Great Business Ideas: Web presence

Great Small Business Ideas to Start: Web presence

Despite every organization being online, the fundamentals of developing an effective website and presence online are often neglected. The best websites display at least eight out of ten key attributes.

The idea

If your website does ten things well, it will succeed. One organization that has an impressive and varied website with something for everyone. It focuses on the 10 Cs:

  1. Content.
  2. Communication.
  3. Customer c are.
  4. Community and culture.
  5. Convenience and ease.
  6. Connectivity (connecting with other sites and connecting with users).
  7. Cost and profitability.
  8. Customization.
  9. Capability (dynamic, responsive, and flexible).
  10. Competitiveness.

In practice

Ten factors exert a significant—often decisive—impact on the success of an organization’s online activities. Clearly, some will be more important than others. Some factors are constantly important—notably capability and convenience—whereas other issues assume a greater significance at certain times (for example competitiveness, while always in the background, may assume a sudden and striking importance).

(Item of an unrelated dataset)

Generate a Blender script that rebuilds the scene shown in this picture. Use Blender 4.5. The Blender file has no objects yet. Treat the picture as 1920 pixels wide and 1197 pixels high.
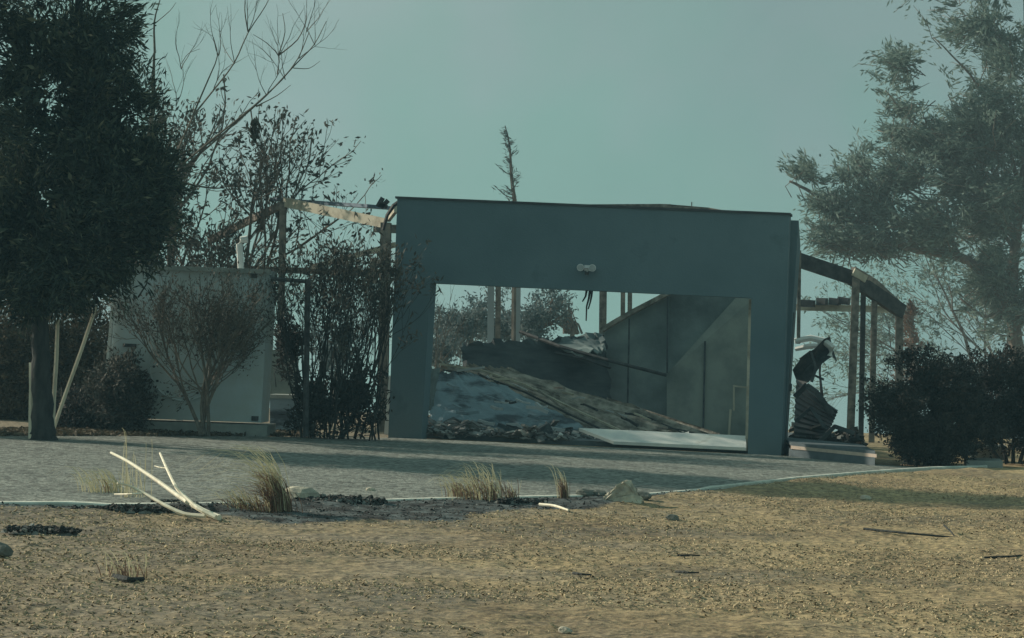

  1. Content: the need to develop compelling, credible, and customer- focused information. Content needs to be appropriate, add value, stimulate and capture interest, entertain or inform, be accessible and appropriate to the target audience, embody the brand, and, above all, engage the customer—ensure that the customer is impressed enough to want to return.
  2. Communication: the need to engage customers. Customers like to be listened to, and online they expect dialog and interaction.
  3. Customer care: providing customers with support and confidence. Federal Express took the issue of customer support and turned it into a major source of competitive advantage online. FedEx empowers its customers to find out the status and location of their packages by logging onto its website. This provides support, confidentiality, and ease of use. It also engages customers, by meeting their needs.
  4. Community and culture: the need for contact and interaction. People like people: they like to interact, and they are essentially social beings, sharing interests and valuing what they have in common.
  5. Convenience and ease: the need to make things easier for current and potential customers.
  6. Connectivity: the need to connect with other sites and users online. The issue of connectivity has two sides. First is the need for users and customers to be connected—physically and emotionally—with your business. Second is the need for sites to connect via a web that actually adds value for the customer and drives traffic for the business.
  7. Cost and profitability: the need to reduce waste, improve financial efficiency, and drive profits.
  8. Customization: the value of the internet to supply products and services that are personalized for the customer is vital in a range of industries.
  9. Capability: the need to ensure that your site remains dynamic, responsive, and flexible.
  10. Competitiveness: the need to be distinctive.